[start]

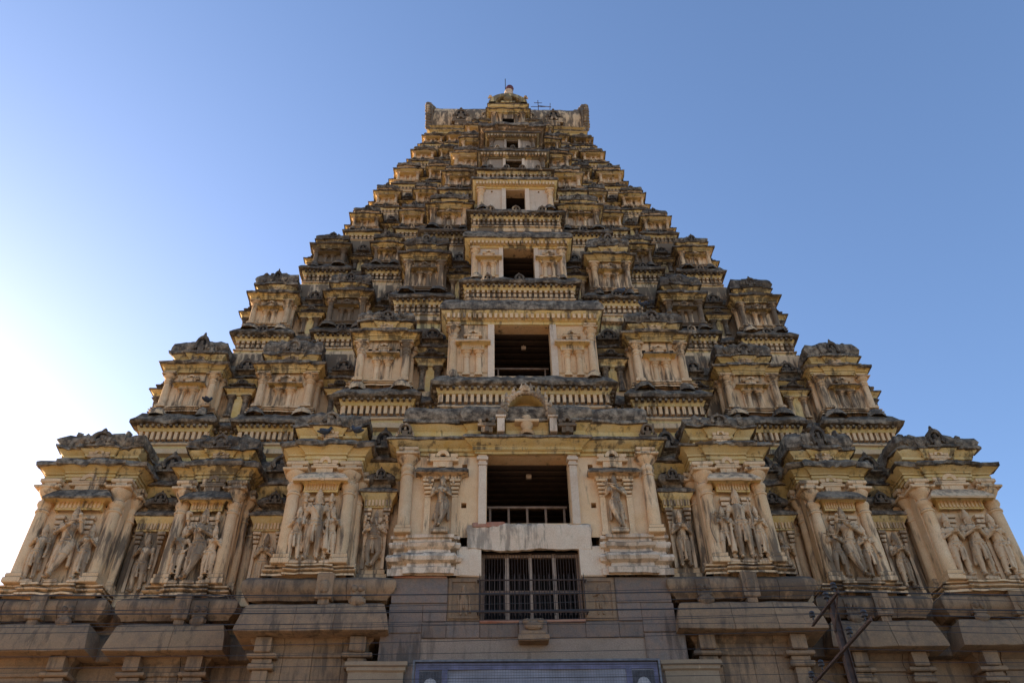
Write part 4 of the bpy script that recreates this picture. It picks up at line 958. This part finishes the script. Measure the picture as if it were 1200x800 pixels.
# ------------------------------------------------------------------ banner
bn = empty('banner', (0, 21.5, 7.0), label='faded purple framed banner hung across the gateway head', category='banner')
b = MB(); i = 0; NX = 40
for i in range(NX+1):
    x = -3.1+6.2*i/NX
    for z in (6.9, 7.6, 8.3, 9.18): b.v.append((x, 21.32+.02*math.sin(x*2.1)+.015*math.sin(z*4), z))
for i in range(NX):
    for k in range(3): b.quad(i*4+k, (i+1)*4+k, (i+1)*4+k+1, i*4+k+1)
build('banner_sheet', b, ['bannerpale'], bn, 0)
b = MB()
for (a, c, u, v) in ((-3.1, 3.1, 9.02, 9.18), (-3.1, -3.0, 6.9, 9.02), (3.0, 3.1, 6.9, 9.02), (-2.42, -2.28, 6.9, 9.02), (2.28, 2.42, 6.9, 9.02)): b.box(a, c, 21.27, 21.29, u, v)
build('banner_border', b, ['purple'], bn, 0)
for k in (-1, 1):
    b = MB(); b.box(k*2.71-.28, k*2.71+.28, 21.272, 21.285, 8.1, 8.98); ph = build('banner_photo', b, ['photo'], bn, 0)
    b = MB(); b.ball((k*2.71, 21.27, 8.62), .17, n=12, sc=(1, .03, 1.15)); b.ball((k*2.71, 21.268, 8.2), .26, n=12, sc=(1, .02, .8)); build('portrait', b, ['photopale'], ph, 0, label='pale blurred portrait')
b = MB()
for j, z in enumerate((8.72, 8.4, 8.05)):
    x = -1.9
    while x < 1.9:
        w_ = random.uniform(.1, .3)
        if random.random() < .8: b.box(x, x+w_, 21.27, 21.285, z-.05, z+.05)
        x += w_+.08
pass
b = MB(); n = 90
for i in range(n): x = -3.12+6.24*i/(n-1); b.tube([(x, 21.22, 6.9), (x, 21.22, 9.2)], .0035, 3, cap=False)
for i in range(34): z = 6.9+2.3*i/33; b.tube([(-3.12, 21.22, z), (3.12, 21.22, z)], .0035, 3, cap=False)
build('wire_mesh', b, ['steel'], bn, 0, kind='stuff')
b = MB(); b.box(-3.17, 3.17, 21.2, 21.34, 9.2, 9.25); b.box(-3.17, -3.12, 21.2, 21.34, 6.85, 9.2); b.box(3.12, 3.17, 21.2, 21.34, 6.85, 9.2); b.box(-3.17, 3.17, 21.2, 21.34, 6.8, 6.85)
for x in (-2.4, 0, 2.4): b.box(x-.025, x+.025, 21.3, 22.5, 9.12, 9.17)
build('banner_frame', b, ['steel'], bn, 0)

# ------------------------------------------------------------------ electric pole, arms, insulators and wires
pole = empty('electric_pole', (4.0, 12, 0), label='steel electric pole with two cross arms in front of the right wing', category='electric pole')
b = MB(); b.box(3.96, 4.04, 11.985, 12.015, 0, 6.8); b.box(3.95, 3.96, 11.95, 12.05, 0, 6.8); b.box(4.04, 4.05, 11.95, 12.05, 0, 6.8); build('post', b, ['iron'], pole, 0)
INS = []
for z, ya, yb, ys in ((5.98, 10.7, 13.4, (10.85, 11.45, 12.75, 13.25)), (6.7, 11.45, 12.7, (11.55, 11.9, 12.6))):
    b = MB(); b.box(3.91, 3.925, ya, yb, z-.025, z+.025); b.box(3.88, 3.925, ya, yb, z-.033, z-.025); arm = build('cross_arm', b, ['iron'], pole, 0)
    for y in ys:
        b = MB(); b.lathe(3.9, y, [(.012, z+.03), (.012, z+.08), (.045, z+.085), (.05, z+.11), (.03, z+.125), (.045, z+.14), (.04, z+.165), (.02, z+.18)], 10); build('insulator', b, ['porcelain'], arm, 0, 40); INS.append((y, z+.14))
b = MB(); b.tube([(3.92, 11.5, 6.7), (3.93, 12.0, 6.3)], .015); b.tube([(3.92, 13.2, 6.05), (3.93, 12.05, 5.5)], .015); build('brace', b, ['iron'], pole, 0)
def wire(y, z, zl, zr, r=.006, sag=.18, xs=(-30, 3.9, 30), lab=''):
    b = MB()
    for (xa, za_), (xb, zb_) in (((xs[0], zl), (xs[1], z)), ((xs[1], z), (xs[2], zr))):
        b.tube([(xa+(xb-xa)*k/24, y, za_+(zb_-za_)*k/24-4*sag*(k/24)*(1-k/24)) for k in range(25)], r, 5)
    return build('overhead_wire', b, ['cable'], None, 0, label=lab, category='wire', group='overhead wires crossing in front of the tower')
for j, (y, z) in enumerate(INS):
    wire(y, z, z+random.uniform(-.05, .25), z+random.uniform(-.05, .1), r=.0045, sag=random.uniform(.05, .3), lab='thin black overhead wire crossing in front of the tower')
for j, (y, z, zl, zr, r) in enumerate(((13, 7.12, 7.5, 7.3, .011), (13.1, 7.45, 7.9, 7.5, .0105), (14.5, 7.75, 8.3, 7.7, .005), (14.6, 7.5, 8.2, 7.6, .005), (15, 7.2, 7.5, 7.3, .005))):
    wire(y, z, zl, zr, r, .22, lab=('lower' if j == 0 else 'upper')+' of the two thick black cables crossing the barred window' if r > .01 else 'thin black overhead wire crossing in front of the tower')

# ------------------------------------------------------------------ antenna, birds
b = MB(); b.tube([(2.35, 34.5, 54.1), (2.35, 34.5, 55.6)], .03, 6)
for z, l in ((55.3, .3), (54.8, .55)): b.tube([(2.35-l, 34.45, z-.1), (2.35+l, 34.55, z+.05)], .025, 5)
b.tube([(2.35, 34.5, 54.9), (3.3, 34.4, 54.6)], .03, 5); b.tube([(3.2, 34.4, 54.3), (3.25, 34.4, 55.1)], .025, 5)
build('antenna', b, ['iron'], None, 0, label='small rusty antenna on the roof ridge right of the finial', category='antenna')
def bird_mesh():
    if 'bird' in CACHE: return CACHE['bird']
    b = MB(); b.tube([(-.17, 0, .12), (-.12, 0, .12), (-.04, 0, .13), (.04, 0, .16), (.09, 0, .21), (.11, 0, .25)], [.012, .03, .06, .062, .04, .032], 10)
    b.ball((.12, 0, .275), .034, n=10); b.tube([(.15, 0, .275), (.175, 0, .265)], [.01, .002], 5)
    for k in (-1, 1): b.ball((-.03, k*.05, .15), .08, n=10, sc=(1.35, .25, .55)); b.tube([(.01, k*.02, .1), (.015, k*.022, 0)], .006, 4)
    CACHE['bird'] = b.mesh('bird', ['bird']); CACHE['bird'].shade_smooth(); return CACHE['bird']
for x, y, z, rz, lab in ((-6.6, 22.25, 16.8, .4, 'dark pigeon on the cornice of the left inner pavilion'), (-5.55, 22.2, 16.82, 2.8, 'dark pigeon at the right end of the left inner cornice'), (3.95, 23.1, 24.15, .2, 'dark pigeon near the capital right of the second opening'), (5.0, 23.9, 24.2, 2.7, 'dark pigeon on the roof of the right inner second storey pavilion'), (-11.95, 25.2, 20.3, 1.1, 'dark pigeon on the ledge left of the outer second storey pavilion')):
    o = put('pigeon', bird_mesh(), (x, y, z), None, 0, label=lab, category='bird', group='pigeons resting on the tower'); o.rotation_euler.z = rz; o.scale = (1.5,)*3
def flying(x, y, z, s, lab):
    b = MB(); b.tube([(-.16, 0, 0), (-.08, 0, 0), (0, 0, .01), (.08, 0, .01), (.14, 0, .01)], [.02, .035, .05, .035, .01], 8)
    for k in (-1, 1):
        i = len(b.v); b.v += [(.07, k*.03, .02), (-.06, k*.03, .02), (-.05, k*.2, .08), (.05, k*.2, .08), (-.1, k*.42, .03), (.07, k*.03, .005), (-.06, k*.03, .005), (-.05, k*.2, .065), (.05, k*.2, .065)]
        b.quad(i, i+1, i+2, i+3); b.f.append((i+3, i+2, i+4)); b.m.append(0); b.quad(i+8, i+7, i+6, i+5); b.f.append((i+4, i+7, i+8)); b.m.append(0)
    o = build('flying_bird', b, ['bird'], None, 0, label=lab, category='bird'); o.scale = (s, s, s); o.rotation_euler.z = .6
flying(-20.5, 40, 50.6, 1.6, 'small dark bird flying in the sky left of the tower')
print('objects', len(bpy.data.objects), 'tris', sum(len(m_.polygons) for m_ in bpy.data.meshes)*2)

[end]

> [GIVEN TASK]:
From the opening line of the listing above through the line bearing "build('banner_frame', b, ['steel'], bn, 0)", repeat each line exactly. Drop every picture.

> [COMPLETE ANSWER]:
Write part 4 of the bpy script that recreates this picture. It picks up at line 958. This part finishes the script. Measure the picture as if it were 1200x800 pixels.
# ------------------------------------------------------------------ banner
bn = empty('banner', (0, 21.5, 7.0), label='faded purple framed banner hung across the gateway head', category='banner')
b = MB(); i = 0; NX = 40
for i in range(NX+1):
    x = -3.1+6.2*i/NX
    for z in (6.9, 7.6, 8.3, 9.18): b.v.append((x, 21.32+.02*math.sin(x*2.1)+.015*math.sin(z*4), z))
for i in range(NX):
    for k in range(3): b.quad(i*4+k, (i+1)*4+k, (i+1)*4+k+1, i*4+k+1)
build('banner_sheet', b, ['bannerpale'], bn, 0)
b = MB()
for (a, c, u, v) in ((-3.1, 3.1, 9.02, 9.18), (-3.1, -3.0, 6.9, 9.02), (3.0, 3.1, 6.9, 9.02), (-2.42, -2.28, 6.9, 9.02), (2.28, 2.42, 6.9, 9.02)): b.box(a, c, 21.27, 21.29, u, v)
build('banner_border', b, ['purple'], bn, 0)
for k in (-1, 1):
    b = MB(); b.box(k*2.71-.28, k*2.71+.28, 21.272, 21.285, 8.1, 8.98); ph = build('banner_photo', b, ['photo'], bn, 0)
    b = MB(); b.ball((k*2.71, 21.27, 8.62), .17, n=12, sc=(1, .03, 1.15)); b.ball((k*2.71, 21.268, 8.2), .26, n=12, sc=(1, .02, .8)); build('portrait', b, ['photopale'], ph, 0, label='pale blurred portrait')
b = MB()
for j, z in enumerate((8.72, 8.4, 8.05)):
    x = -1.9
    while x < 1.9:
        w_ = random.uniform(.1, .3)
        if random.random() < .8: b.box(x, x+w_, 21.27, 21.285, z-.05, z+.05)
        x += w_+.08
pass
b = MB(); n = 90
for i in range(n): x = -3.12+6.24*i/(n-1); b.tube([(x, 21.22, 6.9), (x, 21.22, 9.2)], .0035, 3, cap=False)
for i in range(34): z = 6.9+2.3*i/33; b.tube([(-3.12, 21.22, z), (3.12, 21.22, z)], .0035, 3, cap=False)
build('wire_mesh', b, ['steel'], bn, 0, kind='stuff')
b = MB(); b.box(-3.17, 3.17, 21.2, 21.34, 9.2, 9.25); b.box(-3.17, -3.12, 21.2, 21.34, 6.85, 9.2); b.box(3.12, 3.17, 21.2, 21.34, 6.85, 9.2); b.box(-3.17, 3.17, 21.2, 21.34, 6.8, 6.85)
for x in (-2.4, 0, 2.4): b.box(x-.025, x+.025, 21.3, 22.5, 9.12, 9.17)
build('banner_frame', b, ['steel'], bn, 0)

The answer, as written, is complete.